On Friday, Extreme Tech reported that “Someone Found Essential’s Super-Skinny Canceled Android Phone on eBay”, and it reminded me of a conversation we had just had on the most recent episode of the Basement Radio Arcade Podcast. We were discussing market consolidation, and the difficulties in the notion of taking mainstream gaming…FPS’s, RTS’, JRPGs….and moving them big-time to phones and tablets or mobile devices in general. I mentioned, having been a smartphone and tablet reviewer for some number of years, how much the market had consolidated since the mid-2000-teens. Essential is one of those competitors that has gone by the wayside. I had an Essential Phone, the PH-1. It’s still around here I am pretty sure in the old smartphone box. Yeah, it was actually, interestingly enough, right on top.
It was such a great phone and represented an apex of time for the Android faithful. It was the time when the market allowed for the mid-priced flagship. A time that has since faded into nothing but memory, partially fueled by Google dropping the Nexus program and moving its own first-party phone up-market. It was a time when you could score a $500 phone with the latest specs…the latest Qualcomm SnapDragon flagship chip. Better RAM amounts than the stingy big corpos would give you with their carrier-branded and aligned phones. You might not get all of the software bells and whistles. The camera might not be the best at launch, because, ya know, those phones didn’t have to compete head-to-head with the iPhone and latest Samsung Galaxy.

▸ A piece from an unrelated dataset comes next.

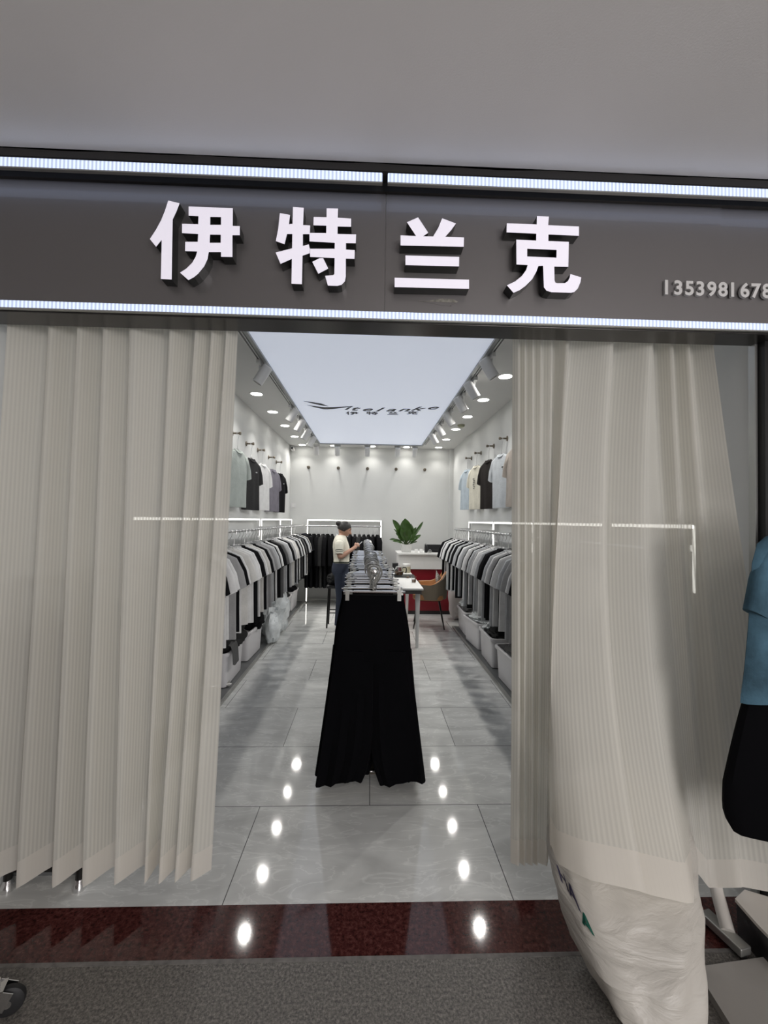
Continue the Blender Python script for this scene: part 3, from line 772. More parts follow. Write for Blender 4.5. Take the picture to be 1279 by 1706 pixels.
# ------------------------------------------------------------------ trousers
def trouser_mesh(seed, L=1.07, w=.35, hemw=.245, flare=.06):
    """hung by the waistband; origin at the middle of the waist, hanging down"""
    rnd = random.Random(seed); ph = rnd.uniform(0, 6); b = MB(); h = w/2
    cz = -.34
    rings = []
    for z, a, t, f in ((0, h, .010, 0), (-.035, h, .012, 0), (-.12, h*1.10, .018, .002), (-.24, h*1.22, .022, .004), (cz-.04, h*1.28, .024, .005)):
        rings.append(ring_el(-a, a, z, t, 24, f, ph, kf=7))
    b.loft(rings)
    for s in (-1, 1):
        lr = []; out0, out1 = h*1.28, h*1.28 + flare + rnd.uniform(-.02, .02)
        for i in range(12):
            u = i/11; z = cz + .02 + (-L - cz - .02)*u
            xo = out0 + (out1-out0)*u**1.1; xi = -.012 + (out1-hemw+.012)*u**6
            lr.append(ring_el(s*xi if s > 0 else -xo, s*xo if s > 0 else -xi, z, .024 + .006*u, 20, .004 + .011*u, ph + s + z*1.2, kf=10,
                              zf=(lambda x, z=z, u=u: z + u*.018*sin(9*x*2 + ph))))
        b.loft(lr)
    return b

# the long rack of black trousers in the middle of the shop
RY0, RY1 = 2.42, 5.72
def rx(y): return .028 + (y-RY0)*(-.055/(RY1-RY0))
ang = math.atan2(.055, RY1-RY0)
CR_Z = 1.285
rk = thing('trouser_rack', 'long chrome clothes rack with round bases down the middle of the shop', 'clothes rack', (0, 4.0, 0))
put(MB().tube([(rx(2.36), 2.36, CR_Z), (rx(5.95), 5.95, CR_Z)], .018, 12).build('rail', M['chrome_soft'], rk))
put(MB().ell((rx(2.36), 2.355, CR_Z), (.022, .012, .022), 14, 8).build('end_cap', M['chrome'], rk))
put(MB().ell((rx(5.95), 5.955, CR_Z), (.022, .012, .022), 14, 8).build('end_cap', M['chrome'], rk))
for y in (2.76, 5.75):
    put(MB().tube([(rx(y)+.01, y, .012), (rx(y)+.01, y, CR_Z)], .016, 12).build('post', M['chrome_soft'], rk))
    bs = put(MB().lathe([(.001, .018), (.14, .018), (.15, .012), (.15, 0), (.001, 0)], (rx(y)+.01, y, .001), 36).build('base', M['bronze'], rk))
    put2 = MB().tube([(rx(y)+.01+.149*cos(a), y+.149*sin(a), .017) for a in [2*PI*k/36 for k in range(37)]], .006, 6).build('base_rim', M['chrome'], bs)

def clip_hanger():
    t = thing('clip_hanger', 'x', 'hanger')
    b = MB()
    hook = [(-.030, 0, -.03), (-.034, 0, -.005)] + [(.032*cos(a), 0, .005+.020*sin(a)) for a in [PI - PI*k/8 for k in range(9)]] + [(.034, 0, -.02), (.012, 0, -.06), (0, 0, -.075), (0, 0, -.115)]
    b.tube(hook, .0055, 6)
    b.build('hook', M['wire'], t)
    MB().tube([(-.175, 0, -.125), (.175, 0, -.125)], .005, 8).tube([(-.115, 0, -.124), (.115, 0, -.124)], .0085, 8).build('bar', M['chrome'], t)
    for s in (-1, 1):
        MB().box((s*.150, -.011, -.150), (.022, .007, .046)).box((s*.150, .011, -.150), (.022, .007, .046)).box((s*.150, 0, -.124), (.026, .028, .012)).build('clip', M['alu'], t, smooth=False)
    return t
clip0 = clip_hanger()
trs = []
for sd, (w, hw, fl) in enumerate(((.345, .265, .085), (.33, .235, .06), (.34, .25, .07))):
    trs.append(tag(trouser_mesh(sd+5, 1.07, w, hw, fl).build('trousers', FAB['trouser']), 'x', 'trousers'))
used = set(); NT = 54; rt = random.Random(9)
for i in range(NT):
    y = RY0 + (RY1-.12-RY0)*i/(NT-1); x = rx(y) + rt.uniform(-.02, .02); dz = rt.uniform(-.009, .006)
    if abs(y-2.76) < .035: y += .04
    rz = ang + rt.uniform(-.05, .05)
    # hangers alternate a little in height the way a crowded rail does
    if i == 0: dz = 0; c = clip0; c.location = (x, y, CR_Z); c.rotation_euler.z = rz
    else: c = dup(clip0, (x, y, CR_Z+dz), rz)
    near = i == 0; far = i == NT-1
    c['label'] = 'pearl grey clip hanger at the near end of the middle trouser rack' if near else ('pearl grey clip hanger at the far end of the middle trouser rack' if far else 'pearl grey clip hanger in the crowded row on the middle trouser rack')
    c['group'] = 'clip hangers on the middle rack'
    k = 0 if near else rt.randrange(3)
    o = trs[k]
    if k in used: o = o.copy(); COL.objects.link(o)
    used.add(k)
    o.location = (x, y, CR_Z-.142+dz); o.rotation_euler.z = rz
    o['label'] = 'black wide-leg trousers facing the shop front at the near end of the middle rack' if near else ('black trousers at the far end of the middle rack' if far else 'black wide-leg trousers packed in the row on the middle rack')
    o['group'] = 'black trousers on the middle rack'
# the two pairs nearest the camera stray a little to the sides
# ------------------------------------------------------------------ back wall rack with black garments
bx0, bx1, byw = -1.185, .215, YB-.045
t = thing('lit_wall_rack', 'lit white wall rack full of black clothes on the back wall', 'clothes rack', ((bx0+bx1)/2, byw, 0), group='lit wall racks')
for x in (bx0, bx1):
    put(MB().box((x, byw, .79), (.022, .03, 1.58)).build('upright', M['white_paint'], t, smooth=False))
    put(MB().box((x, byw-.0165, .80), (.018, .004, 1.54)).build('light_strip', M['led'], t, smooth=False))
put(MB().box(((bx0+bx1)/2, byw, 1.568), (bx1-bx0+.022, .03, .022)).build('top_bar', M['white_paint'], t, smooth=False))
put(MB().box(((bx0+bx1)/2, byw-.0165, 1.566), (bx1-bx0, .004, .018)).build('light_strip', M['led'], t, smooth=False))
BR = 1.46; yr = byw-.25
put(MB().tube([(bx0, yr, BR), (bx1, yr, BR)], .0125, 10).build('rail', M['chrome_soft'], t))
for x in (bx0+.012, bx1-.012): put(MB().box((x, (byw+yr)/2, BR+.008), (.008, .25, .03)).build('bracket', M['chrome_soft'], t, smooth=False))
put(MB().box(((bx0+bx1)/2, byw, .06), (bx1-bx0, .03, .03)).build('bottom_bar', M['alu'], t, smooth=False))

def shirt_mesh(seed, L=.98, w=.40):
    """long-sleeved shirt or jacket, sleeves hanging straight down"""
    rnd = random.Random(seed); ph = rnd.uniform(0, 6); h = w/2; body = MB()
    prof = [(.065, -.012, .018, 0), (h*.80, -.05, .024, .001), (h*.96, -.08, .03, .002), (h, -.2, .04, .004), (h, -.45, .04, .008), (h*1.03, -.7, .04, .010), (h*1.05, -L, .04, .012)]
    body.loft([ring_el(-a, a, z, tt, 20, f, ph + z*2, kf=8) for a, z, tt, f in prof])
    sl = []
    for s in (-1, 1):
        b = MB(); rg = []
        for cx, cz, r in ((h*.86, -.06, .035), (h*1.08, -.14, .045), (h*1.16, -.3, .042), (h*1.18, -.45, .036), (h*1.17, -.58, .032)):
            rg.append([(s*cx + r*cos(2*PI*k/12), r*1.1*sin(2*PI*k/12), cz) for k in range(12)])
        b.loft(rg); sl.append(b)
    return body, sl
SH = {}
def shirt(key, loc, rz, label, group, seed, L=.98):
    k = (key, seed % 2, L)
    if k in SH: return dup(SH[k], loc, rz, label, group)
    t = thing('long_sleeved_shirt', label, 'shirt', loc, rz, group); SH[k] = t
    body, sl = shirt_mesh(seed % 2 + 3, L); body.build('body', FAB[key], t)
    for b in sl: b.build('sleeve', FAB[key], t)
    return t
rb = random.Random(4); nb = 16
for i in range(nb):
    x = bx0 + .07 + i*(bx1-bx0-.14)/(nb-1); key = 'lightgrey' if i == 6 else ('charcoal' if i in (3, 11) else 'black')
    rz = PI/2 + rb.uniform(-.2, .2)
    nm = {'lightgrey': 'pale grey', 'charcoal': 'charcoal', 'black': 'black'}[key]
    shirt(key, (x, yr, BR-DROP-.004), rz, f'{nm} long-sleeved shirt on the back wall rail, {ordn(i)} from the left', 'clothes on the back wall rail', i, .98 if i != 6 else .85)
    place_hanger((x, yr, BR-.008), rz, 'steel clothes hanger on the back wall rail', 'hangers on the back wall rail')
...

The Essential was just such as phone. Circa 2017, the phone provided 128GB of RAM with no microSD card slot, a 5.71″ screen at 1312 X 2560 pixels, a 13MP 4K camera, and 4GB of RAM along with the Snapdragon 835 processor. Its 3040 mAh battery provided just north of 8 hours of battery life.

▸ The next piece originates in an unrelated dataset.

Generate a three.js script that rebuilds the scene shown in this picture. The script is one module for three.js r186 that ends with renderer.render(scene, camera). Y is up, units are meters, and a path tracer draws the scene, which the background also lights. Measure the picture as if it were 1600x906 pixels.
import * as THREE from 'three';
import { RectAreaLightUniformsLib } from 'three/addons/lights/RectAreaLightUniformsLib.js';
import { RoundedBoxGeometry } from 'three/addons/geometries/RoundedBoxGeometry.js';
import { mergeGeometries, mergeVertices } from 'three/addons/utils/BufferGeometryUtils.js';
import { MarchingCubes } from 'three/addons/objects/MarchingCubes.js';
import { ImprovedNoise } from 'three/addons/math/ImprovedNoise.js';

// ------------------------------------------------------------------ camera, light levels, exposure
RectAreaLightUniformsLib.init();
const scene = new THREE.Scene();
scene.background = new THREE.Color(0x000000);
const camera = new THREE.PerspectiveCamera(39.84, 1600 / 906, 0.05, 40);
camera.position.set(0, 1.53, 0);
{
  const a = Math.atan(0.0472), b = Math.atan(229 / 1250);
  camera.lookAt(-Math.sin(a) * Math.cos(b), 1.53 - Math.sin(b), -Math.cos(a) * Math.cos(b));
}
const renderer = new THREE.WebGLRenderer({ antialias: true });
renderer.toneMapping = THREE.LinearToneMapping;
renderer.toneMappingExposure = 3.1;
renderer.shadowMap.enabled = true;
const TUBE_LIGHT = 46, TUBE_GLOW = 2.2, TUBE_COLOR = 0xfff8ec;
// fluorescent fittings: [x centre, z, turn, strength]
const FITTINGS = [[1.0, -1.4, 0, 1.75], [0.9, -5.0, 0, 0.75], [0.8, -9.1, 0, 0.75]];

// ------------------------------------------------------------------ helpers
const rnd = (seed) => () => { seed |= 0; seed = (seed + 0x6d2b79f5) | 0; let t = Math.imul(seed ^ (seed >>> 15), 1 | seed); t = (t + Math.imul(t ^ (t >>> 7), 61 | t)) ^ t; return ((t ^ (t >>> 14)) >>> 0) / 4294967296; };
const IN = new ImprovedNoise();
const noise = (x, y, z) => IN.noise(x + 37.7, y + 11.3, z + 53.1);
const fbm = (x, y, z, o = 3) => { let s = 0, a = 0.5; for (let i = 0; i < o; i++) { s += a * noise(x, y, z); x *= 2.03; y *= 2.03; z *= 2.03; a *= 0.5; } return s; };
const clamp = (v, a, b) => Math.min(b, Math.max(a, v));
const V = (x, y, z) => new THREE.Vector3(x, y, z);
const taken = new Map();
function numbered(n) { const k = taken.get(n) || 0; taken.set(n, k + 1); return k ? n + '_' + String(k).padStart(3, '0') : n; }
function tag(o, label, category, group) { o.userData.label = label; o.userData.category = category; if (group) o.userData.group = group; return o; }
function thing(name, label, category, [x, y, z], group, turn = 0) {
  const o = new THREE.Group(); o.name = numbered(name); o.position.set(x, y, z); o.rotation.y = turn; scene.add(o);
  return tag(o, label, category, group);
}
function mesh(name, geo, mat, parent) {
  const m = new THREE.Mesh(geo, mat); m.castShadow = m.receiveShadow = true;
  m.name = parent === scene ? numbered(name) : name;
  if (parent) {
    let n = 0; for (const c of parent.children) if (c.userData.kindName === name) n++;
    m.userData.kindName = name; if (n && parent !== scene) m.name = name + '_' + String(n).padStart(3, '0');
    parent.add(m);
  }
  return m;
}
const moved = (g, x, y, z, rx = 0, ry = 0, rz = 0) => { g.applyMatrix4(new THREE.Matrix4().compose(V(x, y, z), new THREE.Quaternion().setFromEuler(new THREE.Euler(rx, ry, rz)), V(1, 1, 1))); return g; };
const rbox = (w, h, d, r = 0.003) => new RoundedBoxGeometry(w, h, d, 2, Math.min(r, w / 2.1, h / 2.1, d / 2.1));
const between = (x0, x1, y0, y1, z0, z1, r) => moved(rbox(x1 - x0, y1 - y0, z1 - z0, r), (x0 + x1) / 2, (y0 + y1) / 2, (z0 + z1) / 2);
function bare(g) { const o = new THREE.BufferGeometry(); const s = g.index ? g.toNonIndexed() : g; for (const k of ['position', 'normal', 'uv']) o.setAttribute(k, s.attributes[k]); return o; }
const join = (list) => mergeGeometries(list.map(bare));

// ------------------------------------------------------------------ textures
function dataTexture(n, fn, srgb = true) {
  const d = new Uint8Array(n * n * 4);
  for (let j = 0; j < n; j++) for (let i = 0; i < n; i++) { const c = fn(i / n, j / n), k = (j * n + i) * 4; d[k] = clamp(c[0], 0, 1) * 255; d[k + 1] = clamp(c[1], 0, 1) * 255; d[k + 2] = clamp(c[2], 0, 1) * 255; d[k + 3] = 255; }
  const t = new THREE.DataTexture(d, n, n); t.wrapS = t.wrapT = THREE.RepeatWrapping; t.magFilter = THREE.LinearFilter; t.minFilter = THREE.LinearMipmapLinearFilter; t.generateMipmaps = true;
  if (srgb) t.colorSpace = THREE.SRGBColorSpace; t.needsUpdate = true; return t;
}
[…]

It was one of the first mainstream dual-antennae phones in the US, able to run on both AT&T and T-Mobile (GSM networks), as well as Sprint and Verizon (CDMA networks). The screen resolution and size combined for a 504ppi pixel density plastered on its IPS LCD screen. It already had a USB-C port for charging. And its fingerprint reader was located on the central backplane axis, about 1/4 of the way down the phone from the top edge.

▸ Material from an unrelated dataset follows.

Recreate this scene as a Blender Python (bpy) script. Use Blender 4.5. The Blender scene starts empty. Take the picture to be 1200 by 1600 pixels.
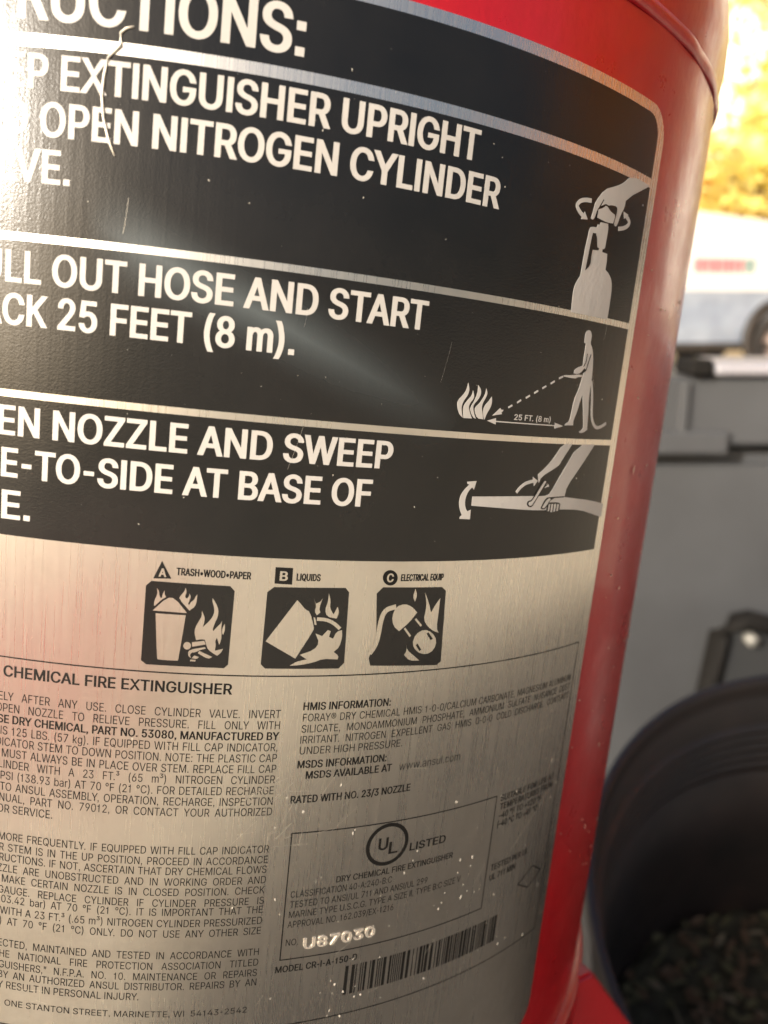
import bpy, bmesh, math, random
from mathutils import Matrix, Vector
from mathutils.geometry import delaunay_2d_cdt

S = bpy.context.scene
COL = S.collection
rng = random.Random(7)
rad = math.radians

# ------------------------------------------------------------------ camera
cam_data = bpy.data.cameras.new('camera')
cam_data.sensor_fit = 'VERTICAL'
cam_data.sensor_height = 32.0
cam_data.lens = 1261.8 / 1600 * 32.0
cam_data.clip_start = 0.01
cam_data.clip_end = 2000
cam_data.dof.use_dof = True
cam_data.dof.focus_distance = 0.170
cam_data.dof.aperture_fstop = cam_data.lens / 2.2
cam = bpy.data.objects.new('camera', cam_data)
cam.location = (0, 0, 0.85)
cam.rotation_euler = (rad(90 - 14), 0, 0)
COL.objects.link(cam)
S.camera = cam

# ------------------------------------------------------------------ daylight
SUN_AZ, SUN_EL = rad(-135.6), rad(20.5)
world = bpy.data.worlds.new('World')
S.world = world
world.use_nodes = True
wn = world.node_tree
sky = wn.nodes.new('ShaderNodeTexSky')
sky.sky_type = 'NISHITA'
sky.sun_disc = False
sky.sun_elevation = SUN_EL
sky.sun_rotation = SUN_AZ
sky.dust_density = 7.0
sky.ozone_density = 0.4
sky.air_density = 0.8
wn.links.new(sky.outputs[0], wn.nodes['Background'].inputs[0])
wn.nodes['Background'].inputs[1].default_value = 0.11
sun_data = bpy.data.lights.new('sun', 'SUN')
sun_data.energy = 2.7
sun_data.angle = rad(1.0)
sun_data.color = (1.0, 0.95, 0.87)
sun = bpy.data.objects.new('sun', sun_data)
d = Vector((math.sin(SUN_AZ) * math.cos(SUN_EL), math.cos(SUN_AZ) * math.cos(SUN_EL), math.sin(SUN_EL)))
sun.rotation_euler = d.to_track_quat('Z', 'Y').to_euler()
sun.location = d * 50
COL.objects.link(sun)
S.view_settings.view_transform = 'Standard'
S.view_settings.look = 'None'
S.view_settings.exposure = 0.9
S.view_settings.gamma = 1.0
S.view_settings.use_curve_mapping = False

# ------------------------------------------------------------------ helpers
def tag(o, label, cat, group=None, kind=None):
    o['label'] = label
    o['category'] = cat
    if group: o['group'] = group
    if kind: o['kind'] = kind
    return o

def empty(name, loc, rot=None):
    o = bpy.data.objects.new(name, None)
    COL.objects.link(o)
    m = Matrix.Translation(loc)
    if rot is not None: m = m @ rot
    o.matrix_world = m
    o.empty_display_size = 0.05
    return o

def link(name, bm, mat, parent=None, smooth=False, label=None):
    me = bpy.data.meshes.new(name)
    bm.normal_update()
    bm.to_mesh(me)
    bm.free()
    if smooth:
        for f in me.polygons: f.use_smooth = True
    for m in (mat if isinstance(mat, (list, tuple)) else [mat]): me.materials.append(m)
    o = bpy.data.objects.new(name, me)
    COL.objects.link(o)
    if parent: o.parent = parent
    if label: o['label'] = label
    return o

def structure(o):
    o['kind'] = 'structure'
    return o

def box(bm, x0, x1, y0, y1, z0, z1, bevel=0.0, mi=0):
    vs = [bm.verts.new((x, y, z)) for x in (x0, x1) for y in (y0, y1) for z in (z0, z1)]
    idx = ((0, 1, 3, 2), (4, 6, 7, 5), (0, 4, 5, 1), (2, 3, 7, 6), (0, 2, 6, 4), (1, 5, 7, 3))
    fs = [bm.faces.new([vs[i] for i in q]) for q in idx]
    for f in fs: f.material_index = mi
    if bevel > 0:
        es = list({e for f in fs for e in f.edges})
        bmesh.ops.bevel(bm, geom=es, offset=bevel, segments=3, affect='EDGES', profile=0.5)

def lathe(bm, prof, n=96, a0=0.0, a1=2 * math.pi, mi=0):
    full = abs(a1 - a0 - 2 * math.pi) < 1e-6
    cols = []
    for i in range(n if full else n + 1):
        t = a0 + (a1 - a0) * i / n
        cols.append([bm.verts.new((r * math.cos(t), r * math.sin(t), z)) for r, z in prof])
    for i in range(len(cols) if full else len(cols) - 1):
        A, B = cols[i], cols[(i + 1) % len(cols)]
        for k in range(len(prof) - 1):
            q = [A[k], B[k], B[k + 1], A[k + 1]]
            if prof[k][0] < 1e-6: q = [A[k], B[k + 1], A[k + 1]]
            elif prof[k + 1][0] < 1e-6: q = [A[k], B[k], A[k + 1]]
            f = bm.faces.new(q)
            f.material_index = mi
    bmesh.ops.remove_doubles(bm, verts=[v for c in cols for v in c], dist=1e-7)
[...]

The phone in many ways was ahead of its time, and launched at a price of $699 in the US off-contract. But that price was quickly discounted to $499 and could easily be found wide and often discounted even further. It was an amazing time when an Android user could afford to just buy a phone at full price rather than have it subsidized through the carrier. It’s sad day today when in the US we pretty much only have the iPhone and a few Galaxy variants to choose from. I fondly remember the HTC, Windows Phones, Blackberry, LG, Nokia, Motorola, Palm Treo 650 and Pre handsets…yes, I know those are a mix of manufacturers and OS’s. But even within Android, we have seen a drop-off in the availability of Asus flagship phones, Sony Xperia, ZTE, Huawei, and so forth. But the point remains that we used to have a bevy of choices in the US and the carriers have slowly squeezed that freedom out of the market. It used to be fun to be a phone reviewer. But these days it is quite honestly boring AF.
OK. Not all of it can be entirely attributed to the carriers. Some of it was natural market attrition. Some of it has been the enforcement of regulatory policies by government, backed by the allusion to threats to their national security. Some of it was Andy Rubin and Essential themselves.

But there is no question that the carriers and imperialist capitalism played their part in it. And unlike the Europeans and other peoples of the world, our carriers and our tariff regime do not support us getting a hold of Honor, Oppo, Poco, and Xiaomi phones.
There’s little for me to do other than lament this heyday as a time gone past. It was great. It was exciting. It was interesting. It allowed for a subject that could be dove into deep for the technically curious. Now it is not much more interesting than the next Lego set. It’s sad. And proof that consolidation does stifle innovation. Let’s hope this time comes back. And let’s hope we don’t allow it to happen in other spaces, such as video games.